I asked them how much a barrel of oil cost in the international market and they said $20 to $25 per barrel. I reminded them that the Assets and Funds Recovery Committee said over N1tn was missing in Bauchi; they said they heard about it. Then I asked them what should we do and they said they would see what they could do. They said they could reduce it to N150m. I told them it meant I would continue to stay there with them because nobody would give them that kind of money. They said they would release me after collecting what they could get and then I would give them the balance later. I asked them how they would collect the money. I said if they should come to my house, I would shout: “They are my kidnappers.” The money we paid is not even up to N100m; it is not up to that because my family did very well on that. Actually it was about N50m they collected. I must tell you that is what it is. As an old man, why should I even lie? I can afford N50m, you know? I don’t need it from Bauchi State Government, I can afford it.

As a retired Deputy Comptroller of the Nigeria Customs Service, what do you think should be done to address the problem of insecurity?
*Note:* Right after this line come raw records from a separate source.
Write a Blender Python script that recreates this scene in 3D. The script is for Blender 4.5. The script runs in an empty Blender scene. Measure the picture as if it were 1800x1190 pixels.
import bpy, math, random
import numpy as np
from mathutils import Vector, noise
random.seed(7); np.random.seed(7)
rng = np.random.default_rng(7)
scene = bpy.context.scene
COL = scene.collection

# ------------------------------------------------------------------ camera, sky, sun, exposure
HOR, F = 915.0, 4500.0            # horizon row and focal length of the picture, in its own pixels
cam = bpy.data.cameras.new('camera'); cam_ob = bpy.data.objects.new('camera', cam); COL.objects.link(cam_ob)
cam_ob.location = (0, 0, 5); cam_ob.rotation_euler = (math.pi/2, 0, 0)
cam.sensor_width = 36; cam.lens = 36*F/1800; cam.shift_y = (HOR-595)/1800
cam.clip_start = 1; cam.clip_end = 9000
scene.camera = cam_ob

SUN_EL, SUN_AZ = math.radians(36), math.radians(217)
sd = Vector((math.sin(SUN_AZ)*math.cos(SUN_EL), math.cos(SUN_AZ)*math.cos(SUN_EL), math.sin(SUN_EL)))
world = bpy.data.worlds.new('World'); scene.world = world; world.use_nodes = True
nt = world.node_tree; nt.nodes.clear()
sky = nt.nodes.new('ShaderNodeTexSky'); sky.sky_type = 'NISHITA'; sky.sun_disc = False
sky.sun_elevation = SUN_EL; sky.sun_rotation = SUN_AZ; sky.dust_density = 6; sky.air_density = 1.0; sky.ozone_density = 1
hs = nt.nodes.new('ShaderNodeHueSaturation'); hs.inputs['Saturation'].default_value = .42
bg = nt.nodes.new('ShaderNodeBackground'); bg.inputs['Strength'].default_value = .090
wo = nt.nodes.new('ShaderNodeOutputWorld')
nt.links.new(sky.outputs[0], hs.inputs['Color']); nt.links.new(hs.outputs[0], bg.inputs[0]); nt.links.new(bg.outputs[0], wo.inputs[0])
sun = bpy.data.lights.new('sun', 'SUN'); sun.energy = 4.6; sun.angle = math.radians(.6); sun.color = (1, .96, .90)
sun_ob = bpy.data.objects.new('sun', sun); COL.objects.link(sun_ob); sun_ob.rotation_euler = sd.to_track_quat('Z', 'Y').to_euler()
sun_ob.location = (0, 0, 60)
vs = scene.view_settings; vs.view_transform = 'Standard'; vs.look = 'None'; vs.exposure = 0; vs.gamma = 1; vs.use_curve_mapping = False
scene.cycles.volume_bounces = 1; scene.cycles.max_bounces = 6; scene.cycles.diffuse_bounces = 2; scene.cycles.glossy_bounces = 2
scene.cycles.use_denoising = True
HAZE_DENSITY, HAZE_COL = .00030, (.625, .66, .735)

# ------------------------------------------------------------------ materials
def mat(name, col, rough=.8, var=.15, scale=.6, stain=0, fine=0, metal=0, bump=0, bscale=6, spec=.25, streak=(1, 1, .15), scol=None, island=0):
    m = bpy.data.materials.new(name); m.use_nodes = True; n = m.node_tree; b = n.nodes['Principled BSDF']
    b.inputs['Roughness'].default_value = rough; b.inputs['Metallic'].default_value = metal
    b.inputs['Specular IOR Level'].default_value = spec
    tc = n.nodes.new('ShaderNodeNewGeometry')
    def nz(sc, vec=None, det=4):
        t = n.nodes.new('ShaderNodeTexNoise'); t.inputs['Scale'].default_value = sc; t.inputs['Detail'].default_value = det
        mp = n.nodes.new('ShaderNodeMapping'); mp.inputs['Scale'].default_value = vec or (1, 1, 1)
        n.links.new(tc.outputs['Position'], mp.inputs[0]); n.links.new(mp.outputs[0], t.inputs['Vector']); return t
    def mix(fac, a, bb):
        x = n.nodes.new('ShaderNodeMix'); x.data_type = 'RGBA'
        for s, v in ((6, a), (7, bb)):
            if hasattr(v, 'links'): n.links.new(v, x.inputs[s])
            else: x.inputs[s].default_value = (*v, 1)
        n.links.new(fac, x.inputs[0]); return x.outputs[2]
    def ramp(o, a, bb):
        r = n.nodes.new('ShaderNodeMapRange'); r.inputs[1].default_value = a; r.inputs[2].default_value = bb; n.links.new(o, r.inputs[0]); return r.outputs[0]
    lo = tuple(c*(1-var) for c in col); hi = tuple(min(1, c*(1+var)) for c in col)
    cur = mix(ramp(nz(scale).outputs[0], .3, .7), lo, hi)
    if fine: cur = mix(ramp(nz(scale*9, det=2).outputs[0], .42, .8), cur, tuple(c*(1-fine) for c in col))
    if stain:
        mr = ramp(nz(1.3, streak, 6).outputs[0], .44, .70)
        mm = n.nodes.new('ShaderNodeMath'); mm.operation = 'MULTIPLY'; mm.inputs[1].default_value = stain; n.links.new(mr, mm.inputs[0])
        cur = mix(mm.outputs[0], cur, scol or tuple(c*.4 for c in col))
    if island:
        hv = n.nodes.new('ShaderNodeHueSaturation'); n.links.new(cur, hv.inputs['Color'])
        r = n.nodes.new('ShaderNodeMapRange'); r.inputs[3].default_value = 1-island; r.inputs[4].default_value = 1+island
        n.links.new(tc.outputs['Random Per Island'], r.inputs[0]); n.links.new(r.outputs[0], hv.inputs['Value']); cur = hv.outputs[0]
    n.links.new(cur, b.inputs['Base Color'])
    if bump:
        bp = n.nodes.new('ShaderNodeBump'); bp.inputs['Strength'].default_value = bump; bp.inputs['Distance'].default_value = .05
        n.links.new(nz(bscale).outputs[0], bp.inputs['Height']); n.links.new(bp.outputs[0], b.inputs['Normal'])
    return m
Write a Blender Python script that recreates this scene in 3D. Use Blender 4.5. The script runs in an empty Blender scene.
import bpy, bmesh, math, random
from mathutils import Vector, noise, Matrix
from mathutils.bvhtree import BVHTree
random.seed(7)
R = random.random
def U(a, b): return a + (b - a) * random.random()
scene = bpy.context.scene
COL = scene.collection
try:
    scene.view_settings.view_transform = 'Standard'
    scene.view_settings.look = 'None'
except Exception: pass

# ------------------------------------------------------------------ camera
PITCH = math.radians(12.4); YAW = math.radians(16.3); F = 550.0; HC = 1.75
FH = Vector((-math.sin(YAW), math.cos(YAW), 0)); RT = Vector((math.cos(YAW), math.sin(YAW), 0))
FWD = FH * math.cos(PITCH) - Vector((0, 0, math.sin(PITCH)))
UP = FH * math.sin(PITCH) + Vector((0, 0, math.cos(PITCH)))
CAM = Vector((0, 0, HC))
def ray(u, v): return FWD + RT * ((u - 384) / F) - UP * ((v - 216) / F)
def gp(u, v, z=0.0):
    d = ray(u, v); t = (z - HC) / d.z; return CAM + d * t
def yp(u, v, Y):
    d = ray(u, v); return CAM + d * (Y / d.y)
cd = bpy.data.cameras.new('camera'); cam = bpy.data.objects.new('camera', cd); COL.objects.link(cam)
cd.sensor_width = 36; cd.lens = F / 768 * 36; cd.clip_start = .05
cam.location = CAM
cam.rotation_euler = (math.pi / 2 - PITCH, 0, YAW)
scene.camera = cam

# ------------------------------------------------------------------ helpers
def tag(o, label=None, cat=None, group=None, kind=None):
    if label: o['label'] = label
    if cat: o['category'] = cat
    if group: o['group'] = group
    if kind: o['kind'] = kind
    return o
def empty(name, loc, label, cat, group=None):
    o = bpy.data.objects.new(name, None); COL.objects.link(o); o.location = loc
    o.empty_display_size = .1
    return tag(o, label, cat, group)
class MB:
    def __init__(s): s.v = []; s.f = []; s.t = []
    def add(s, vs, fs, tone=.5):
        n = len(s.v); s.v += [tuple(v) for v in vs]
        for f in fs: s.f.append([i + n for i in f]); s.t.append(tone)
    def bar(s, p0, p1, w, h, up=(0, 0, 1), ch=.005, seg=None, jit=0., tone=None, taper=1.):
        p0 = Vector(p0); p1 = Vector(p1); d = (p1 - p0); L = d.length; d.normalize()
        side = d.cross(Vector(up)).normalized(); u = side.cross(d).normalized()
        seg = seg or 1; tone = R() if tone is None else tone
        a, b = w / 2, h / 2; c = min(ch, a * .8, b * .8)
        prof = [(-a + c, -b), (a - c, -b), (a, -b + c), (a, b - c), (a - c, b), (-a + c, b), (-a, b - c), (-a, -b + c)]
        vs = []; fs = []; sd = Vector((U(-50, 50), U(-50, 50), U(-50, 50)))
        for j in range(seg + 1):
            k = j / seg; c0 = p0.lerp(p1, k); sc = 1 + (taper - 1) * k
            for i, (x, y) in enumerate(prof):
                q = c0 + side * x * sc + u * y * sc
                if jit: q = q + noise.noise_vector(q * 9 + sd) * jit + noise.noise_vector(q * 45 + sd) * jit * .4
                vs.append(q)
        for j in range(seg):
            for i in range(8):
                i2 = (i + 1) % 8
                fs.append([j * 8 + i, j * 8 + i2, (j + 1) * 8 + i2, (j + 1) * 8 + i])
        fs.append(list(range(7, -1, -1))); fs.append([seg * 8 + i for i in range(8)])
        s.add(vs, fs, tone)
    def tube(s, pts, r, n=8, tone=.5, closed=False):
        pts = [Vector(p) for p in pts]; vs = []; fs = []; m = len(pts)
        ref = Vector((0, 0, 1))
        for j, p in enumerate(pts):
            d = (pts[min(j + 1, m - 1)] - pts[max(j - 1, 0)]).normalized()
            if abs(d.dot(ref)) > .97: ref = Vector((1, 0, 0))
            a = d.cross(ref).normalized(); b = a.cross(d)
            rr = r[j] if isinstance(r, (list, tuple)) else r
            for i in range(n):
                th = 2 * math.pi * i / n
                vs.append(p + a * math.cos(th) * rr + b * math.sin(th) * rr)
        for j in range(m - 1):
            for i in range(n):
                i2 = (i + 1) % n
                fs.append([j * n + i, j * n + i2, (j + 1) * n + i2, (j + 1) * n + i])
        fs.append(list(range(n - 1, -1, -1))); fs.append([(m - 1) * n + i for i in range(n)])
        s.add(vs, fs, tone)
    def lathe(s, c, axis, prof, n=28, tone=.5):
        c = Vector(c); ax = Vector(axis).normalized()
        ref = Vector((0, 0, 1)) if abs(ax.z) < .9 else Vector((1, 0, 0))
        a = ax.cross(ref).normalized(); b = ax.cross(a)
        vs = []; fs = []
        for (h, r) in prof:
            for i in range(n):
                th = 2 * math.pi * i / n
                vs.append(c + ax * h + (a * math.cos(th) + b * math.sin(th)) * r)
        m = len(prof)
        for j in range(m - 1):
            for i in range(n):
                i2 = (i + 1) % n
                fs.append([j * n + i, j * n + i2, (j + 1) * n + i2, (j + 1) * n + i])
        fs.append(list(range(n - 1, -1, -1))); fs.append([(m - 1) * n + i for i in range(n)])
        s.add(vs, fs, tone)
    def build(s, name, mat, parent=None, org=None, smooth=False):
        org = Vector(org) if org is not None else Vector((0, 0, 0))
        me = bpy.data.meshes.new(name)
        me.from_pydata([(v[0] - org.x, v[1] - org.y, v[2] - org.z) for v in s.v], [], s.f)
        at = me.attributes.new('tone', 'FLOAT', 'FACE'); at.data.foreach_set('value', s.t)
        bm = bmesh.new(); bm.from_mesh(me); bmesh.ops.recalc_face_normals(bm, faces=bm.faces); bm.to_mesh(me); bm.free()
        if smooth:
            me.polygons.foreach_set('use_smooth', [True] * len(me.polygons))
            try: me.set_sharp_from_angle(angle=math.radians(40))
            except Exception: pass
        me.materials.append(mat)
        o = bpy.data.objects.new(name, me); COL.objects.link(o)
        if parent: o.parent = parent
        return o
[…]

I fought Boko Haram when I was in service and in Maiduguri, what was given to us? Nothing! Anybody who tells you that motivation is not important in personnel management, (know it is a lie). They (soldiers) are afraid; they value their lives because in the event of death, even their entitlements are not paid to their families. How can they put in their best? They need encouragement and motivation as human beings; without that, we are going nowhere.

See the lives they are living, are they doing well? They are not. Even when they should get allowances, go and ask the management if they are giving them. They can’t put in their best.

But billions of naira are being budgeted for security in the country every year…

Are these monies being disbursed? Go and ask and see if they have reached the destination they are expected to reach. Budgeting doesn’t mean disbursement.